Nobody who doesn't already have great abs or thin thighs is getting them before Saturday. Will it truly be important to look twenty years younger for the Grim Reaper? Not that I'm bitter, but I hope the GR gets to Suzanne Somers first so that she can learn what the "forever" in "forever sexy" really means. (Ever see that third panel in "The Garden of Earthly Delights" by Hieronymus Bosch, Suzanne? Svelte won't help.)

And although such bestsellers as "No Time Left," "Born to Run," and "Heaven is For Real" might draw those who never before glanced at them-their titles giving an advantage over others with ones like "I'd Change My Life If I Had More Time"-they're probably not going to grab new readers.

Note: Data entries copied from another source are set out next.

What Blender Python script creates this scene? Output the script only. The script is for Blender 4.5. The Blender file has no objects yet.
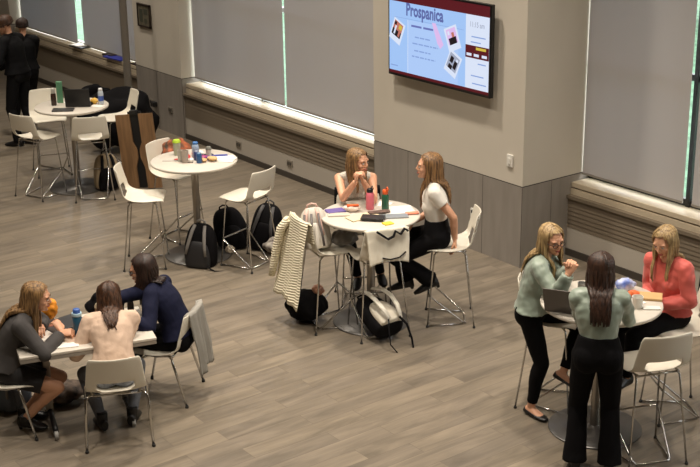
import bpy, bmesh, math, random
from mathutils import Vector, Matrix, Euler, noise
V = Vector
PI = math.pi
R = math.radians
sc = bpy.context.scene
col = sc.collection
random.seed(7)

# ------------------------------------------------------------------ camera
cam = bpy.data.cameras.new('camera'); camo = bpy.data.objects.new('camera', cam); col.objects.link(camo)
cam.sensor_width = 36.0; cam.lens = 1297.81 / 700 * 36.0; cam.clip_start = 0.1; cam.clip_end = 300
_p, _r, _y = 0.3289006, -0.0139311, -0.9298233
_fw = V((math.sin(_y) * math.cos(_p), math.cos(_y) * math.cos(_p), -math.sin(_p)))
_r0 = V((math.cos(_y), -math.sin(_y), 0)); _u0 = _r0.cross(_fw)
_rr = _r0 * math.cos(_r) + _u0 * math.sin(_r); _uu = -_r0 * math.sin(_r) + _u0 * math.cos(_r)
camo.matrix_world = Matrix(((_rr.x, _uu.x, -_fw.x, 0), (_rr.y, _uu.y, -_fw.y, 0), (_rr.z, _uu.z, -_fw.z, 4.72), (0, 0, 0, 1)))
sc.camera = camo

# ------------------------------------------------------------------ world, lights, exposure
w = bpy.data.worlds.new('world'); sc.world = w; w.use_nodes = True
bg = w.node_tree.nodes['Background']; bg.inputs[0].default_value = (0.93, 0.97, 1.0, 1); bg.inputs[1].default_value = 5.5
sc.view_settings.view_transform = 'Standard'; sc.view_settings.look = 'None'; sc.view_settings.gamma = 1
sc.view_settings.use_curve_mapping = False
sc.view_settings.exposure = 0.0
WARM = (1.0, 0.90, 0.77)
def downlight(x, y, power, size=0.5, z=6.3, c=WARM, spread=110):
    l = bpy.data.lights.new('downlight', 'AREA'); l.shape = 'DISK'; l.size = size; l.energy = power; l.color = c; l.spread = R(spread)
    o = bpy.data.objects.new('downlight', l); col.objects.link(o); o.location = (x, y, z)
    return o
for (x, y, p) in [(-6.3, 5.4, 190), (-9.3, 5.4, 190), (-12.4, 5.4, 130), (-15.6, 5.4, 90), (-19, 5.4, 60),
                  (-5.0, 2.6, 130), (-8.2, 2.6, 140), (-11.4, 2.6, 110), (-14.6, 2.6, 80),
                  (-3.2, 7.4, 150), (-6.9, 7.4, 190), (-10.6, 7.4, 250), (-14.4, 7.4, 130), (-18.2, 7.4, 150)]:
    downlight(x, y, p * 0.36, 0.35)

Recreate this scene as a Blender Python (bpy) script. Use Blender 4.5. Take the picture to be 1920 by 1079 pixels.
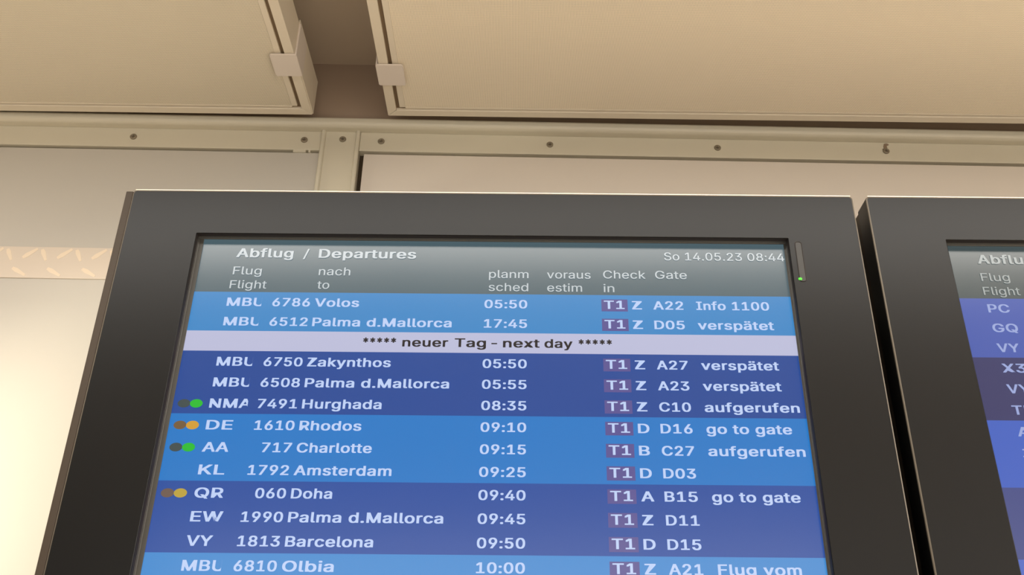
import bpy, bmesh, math
from mathutils import Vector, Matrix

for o in list(bpy.data.objects):
    bpy.data.objects.remove(o)
sc = bpy.context.scene
col = sc.collection
CZ = 1.60                      # camera height above the floor

# ------------------------------------------------------------------ camera
cam = bpy.data.cameras.new('camera')
cam.sensor_fit = 'HORIZONTAL'
cam.sensor_width = 36.0
cam.lens = 1806.0 / 1920 * 36
cam.shift_x = (960 - 991) / 1920
cam.clip_start = 0.01
co = bpy.data.objects.new('camera', cam)
R = Matrix(((0.99972589, -0.01673866, -0.01636963),
            (-0.02227504, -0.46473529, -0.88516944),
            (0.007209, 0.88529144, -0.46498076)))
# rows are world axes in camera coordinates; orthonormal
mw = R.to_4x4()
mw.translation = (0, 0, CZ)
co.matrix_world = mw
col.objects.link(co)
sc.camera = co

# ------------------------------------------------------------------ world and light
w = bpy.data.worlds.new('world')
sc.world = w
w.use_nodes = True
bg = w.node_tree.nodes['Background']
bg.inputs[0].default_value = (1.0, 0.92, 0.82, 1)
bg.inputs[1].default_value = 0.08

def area(name, loc, target, sx, sy, power, colr):
    l = bpy.data.lights.new(name, 'AREA')
    l.shape = 'RECTANGLE'
    l.size, l.size_y = sx, sy
    l.energy = power
    l.color = colr
    o = bpy.data.objects.new(name, l)
    o.location = loc
    o.rotation_euler = (Vector(target) - Vector(loc)).to_track_quat('-Z', 'Y').to_euler()
    col.objects.link(o)
    return o

# luminaires read from reflections plus an added side pair, shining down; the pale floor throws the light back up
WARM = (1.0, 0.955, 0.90)
area('unseen_luminaire', (0.2, 0.48, CZ + 0.87), (0.2, 0.48, 0), 3.2, 0.19, 20, (1.0, 0.96, 0.90))
area('unseen_luminaire', (0.2, -2.55, CZ + 0.87), (0.2, -2.55, 0), 4.0, 0.7, 60, WARM)
area('unseen_luminaire', (3.6, -1.2, CZ + 0.87), (3.6, -1.2, 0), 0.4, 3.6, 370, WARM)  # added side luminaire, brightens the ceiling through the floor bounce
area('unseen_luminaire', (-3.6, -1.2, CZ + 0.87), (-3.6, -1.2, 0), 0.4, 3.6, 24, WARM)  # added weaker luminaire on the left side
# added frontal fill from the unseen side of the hall
area('frontal_fill', (0.3, -4.6, 0.8), (0.1, 1.0, 2.0), 6.0, 1.4, 72, (1.0, 0.96, 0.90))
# wall washer to the left of the displays
sp = bpy.data.lights.new('wall_washer', 'SPOT')
sp.energy = 58
sp.color = (1.0, 0.93, 0.74)
sp.spot_size = math.radians(46)
sp.spot_blend = 1.0
sp.shadow_soft_size = 0.06
so = bpy.data.objects.new('wall_washer', sp)
so.location = (-1.28, 0.90, CZ + 0.16)
so.rotation_euler = (Vector((-0.64, 1.2, CZ + 0.33)) - so.location).to_track_quat('-Z', 'Y').to_euler()
col.objects.link(so)

sc.view_settings.view_transform = 'Standard'
sc.view_settings.look = 'None'
sc.view_settings.exposure = 0.06
sc.view_settings.gamma = 1.0
sc.view_settings.use_curve_mapping = False

# ------------------------------------------------------------------ helpers
def lin(c):
    r = []
    for v in c:
        v /= 255.0
        r.append(v / 12.92 if v <= 0.04045 else ((v + 0.055) / 1.055) ** 2.4)
    return tuple(r) + (1.0,)

def mat(name, rgb, rough=0.5, metal=0.0, noise=0.0, scale=8.0, bump=0.0, spec=0.5):
    m = bpy.data.materials.new(name)
    m.use_nodes = True
    nt = m.node_tree
    b = nt.nodes['Principled BSDF']
    c = lin(rgb)
    b.inputs['Base Color'].default_value = c
    b.inputs['Roughness'].default_value = rough
    b.inputs['Metallic'].default_value = metal
    b.inputs['Specular IOR Level'].default_value = spec
    if noise or bump:
        tc = nt.nodes.new('ShaderNodeTexCoord')
        n = nt.nodes.new('ShaderNodeTexNoise')
        n.inputs['Scale'].default_value = scale
        n.inputs['Detail'].default_value = 4
        nt.links.new(tc.outputs['Object'], n.inputs['Vector'])
        if noise:
            mx = nt.nodes.new('ShaderNodeMixRGB')
            mx.inputs[1].default_value = tuple(v * (1 - noise) for v in c[:3]) + (1,)
            mx.inputs[2].default_value = tuple(min(1, v * (1 + noise)) for v in c[:3]) + (1,)
            nt.links.new(n.outputs['Fac'], mx.inputs[0])
            nt.links.new(mx.outputs[0], b.inputs['Base Color'])
        if bump:
            bp = nt.nodes.new('ShaderNodeBump')
            bp.inputs['Strength'].default_value = bump
            bp.inputs['Distance'].default_value = 0.001
            nt.links.new(n.outputs['Fac'], bp.inputs['Height'])
            nt.links.new(bp.outputs[0], b.inputs['Normal'])
    return m

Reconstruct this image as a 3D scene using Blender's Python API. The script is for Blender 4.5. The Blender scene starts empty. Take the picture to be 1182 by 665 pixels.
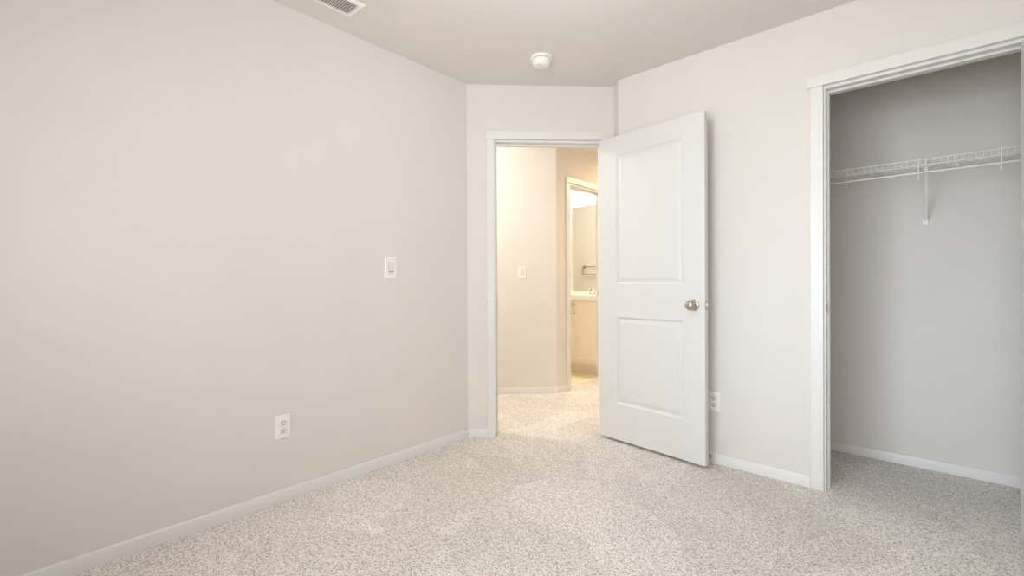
import bpy, bmesh, math
from mathutils import Vector, Matrix
PI = math.pi
S = 2 ** -0.5
scene = bpy.context.scene
COL = scene.collection

# ------------------------------------------------------------------ camera
CX, CH, YAW, PITCH, ROLL, F, SY = 2.3312, 1.0688, 42.0756, -0.2593, -0.2766, 523.443, 3.872
cam_d = bpy.data.cameras.new('camera')
cam_d.sensor_width = 36.0
cam_d.lens = F / 1182 * 36
cam_d.shift_y = -SY / 1182
cam_d.clip_start = 0.02
cam = bpy.data.objects.new('camera', cam_d)
COL.objects.link(cam)
y_, p_, r_ = map(math.radians, (YAW, PITCH, ROLL))
fw = Vector((-math.sin(y_) * math.cos(p_), math.cos(y_) * math.cos(p_), math.sin(p_)))
rt = Vector((math.cos(y_), math.sin(y_), 0))
up = rt.cross(fw)
rt2 = rt * math.cos(r_) + up * math.sin(r_)
up2 = -rt * math.sin(r_) + up * math.cos(r_)
M = Matrix((rt2, up2, -fw)).transposed().to_4x4()
M.translation = Vector((CX, 0, CH))
cam.matrix_world = M
scene.camera = cam

# ------------------------------------------------------------------ world, light, exposure
world = bpy.data.worlds.new('world')
scene.world = world
world.use_nodes = True
wn = world.node_tree.nodes
wn['Background'].inputs[0].default_value = (0.78, 0.90, 1.0, 1)
wn['Background'].inputs[1].default_value = 1.0
SKY_FILL = 9.3
SKY_BASE = 5.9
SKY_FILL_COL = (0.64, 0.89, 1.09)
SKY_BASE_COL = (1.0, 0.97, 0.95)
# a thin overcast sky plus an added bright lobe to light the closet side
wtc = wn.new('ShaderNodeTexCoord')
wdot = wn.new('ShaderNodeVectorMath'); wdot.operation = 'DOT_PRODUCT'
wdot.inputs[1].default_value = Vector((-0.26, -1.0, 0.17)).normalized()
wpow = wn.new('ShaderNodeMath'); wpow.operation = 'POWER'; wpow.use_clamp = False; wpow.inputs[1].default_value = 40.0
wmax = wn.new('ShaderNodeMath'); wmax.operation = 'MAXIMUM'; wmax.inputs[1].default_value = 0.0
wlo = wn.new('ShaderNodeVectorMath'); wlo.operation = 'SCALE'
wlo.inputs[0].default_value = [SKY_FILL * c for c in SKY_FILL_COL]
wad = wn.new('ShaderNodeVectorMath'); wad.operation = 'ADD'
wad.inputs[1].default_value = [SKY_BASE * c for c in SKY_BASE_COL]
WL = world.node_tree.links
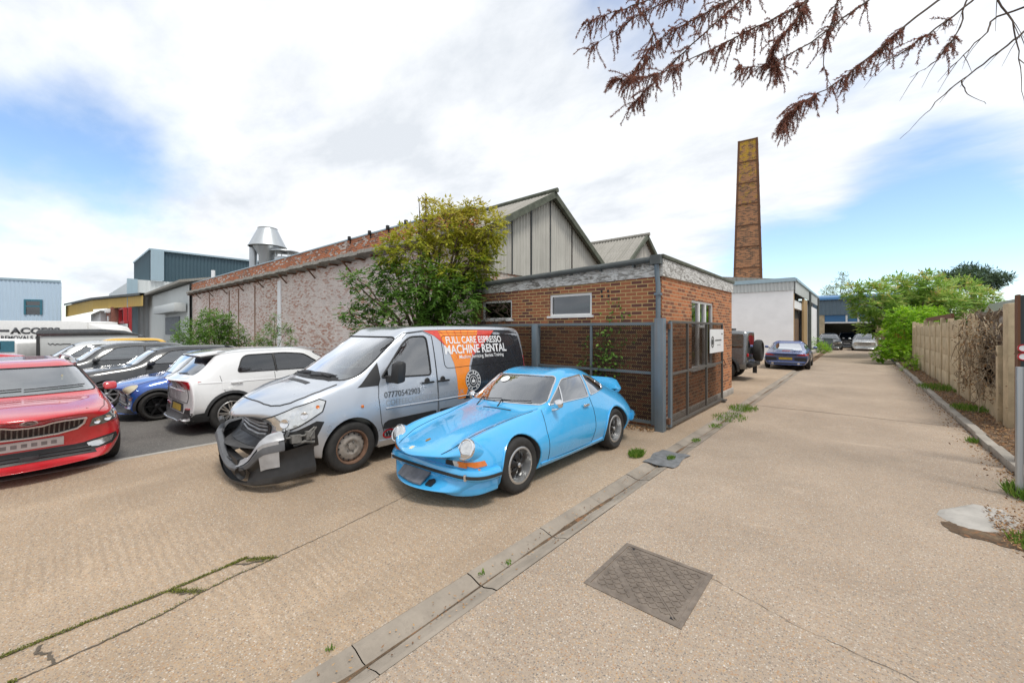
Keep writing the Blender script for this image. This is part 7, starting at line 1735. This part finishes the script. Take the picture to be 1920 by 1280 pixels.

Nor are books like "The Happiness Project" or even the most nicely illustrated volumes on crafting, scrapbooking, learning Photoshop, or finding your own parachute (unless it's literally about finding your own parachute and, while you're at it, finding your own machete, your own gas-mask and your own zombie-fighting equipment.)

Books on achieving sobriety, collecting Hummel figurines, putting an end to deforestation, and finding Prince Charming will languish, unopened.

But we're also not going to have time to luxuriate in existential angst. We're tossing Foucault (and Foucault's Pendulum, for that matter) to the wind. We're not going to be looking for fad philosophies or perusing books by obscure and idiot scholars. We're not going to worry if books are under-theorized, overly sentimental, or if their bibliographies seem a tad incomplete. Yes, I have colleagues who will be looking for errors in the Book of Revelations, just so they can mark little pious notes in the margin, but they're in limbo already.

I have many more friends who will be reading the New Testament, the Bhagavad-Gita, the Talmud, the Koran, and "Oh, The Places You'll Go!" the way W.C. Fields said he was reading the Bible: this is, looking for loopholes.

It'd be interesting to see what we'd read if we actually considered ourselves an endangered species. We'd have to give up the pretence and get with the program; we'd have to read only what we know (or believe) we'd love and skip those books we've been carrying around as accessories or using as table decorations.